CONTINENTAL ARCS IN 4D: THE ROLE OF SHEETED COMPLEXES IN VERTICALLY EVOLVING MAGMA PLUMBING SYSTEMS

The rarely exposed vertical dimension in arcs is typically the direction where the greatest chemical and physical evolution occurs in ascending magmas. One location exposing this vertical direction is in a tilted crustal section located in the Transverse Ranges of southern California, where the Mesozoic Cordilleran arc is exposed from 0-30 km depth. Here, we observe upper crustal granites-granodiorites as both blobby and tabular plutons, a mid-crustal (15-20 km depth) sheeted complex with meter-thick layers ranging from gabbro to garnet granite, and lower crustal diorite-tonalites. Though there is some range in silica, overall, magma compositions beneath and within the sheeted complex are distinctly more mafic than those in the upper crust.

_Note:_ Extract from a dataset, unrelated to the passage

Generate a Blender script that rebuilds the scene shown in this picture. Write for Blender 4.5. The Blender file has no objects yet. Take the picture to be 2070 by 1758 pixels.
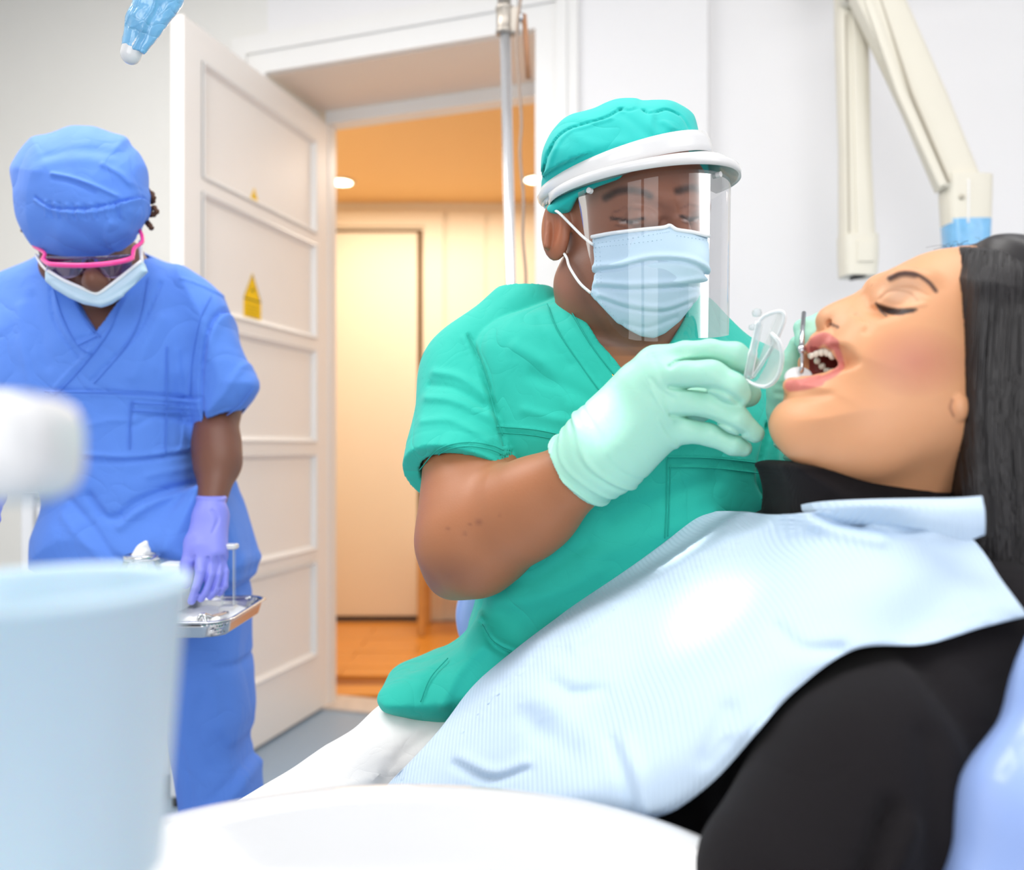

While sheeted complexes are found in other tilted arc exposures (e.g. Cascades), their role, significance, and depth in the crust remain uncertain. Compared to individual plutons, these sheeted complexes are larger, tabular, and contain sheets that vary widely in age, composition (gabbros to granites) and texture (cumulate to aplitic to pegmatitic). Associated with the cores of orogenic belts or significant tectonic boundaries and found at mid-crustal depths, these complexes are potentially fundamental in the structure of arcs.

Vertical differentiation in the Transverse Ranges arc is focused in the sheeted complex. While a variety of differentiation processes are likely occurring simultaneously, filter pressing in sheets may be controlling which magmas rise higher in the crust, as hornblende cumulates within sheets suggest. The large surface to volume ratio of individual sheets may facilitate assimilation of host rock or pre-existing sheets. However, this may also result in rapid cooling, either driving the system below the solidus or creating a critical crystal saturation for filter pressing or any other method of melt-crystal separation to take place. The sheeted complex also has evidence of magma mingling, mixing, and storage. It is not yet clear how the sheets have been emplaced, as exposure is discontinuous from Cenozoic brittle faulting, or how upper-level granite plutons have moved through or emerged from this zone.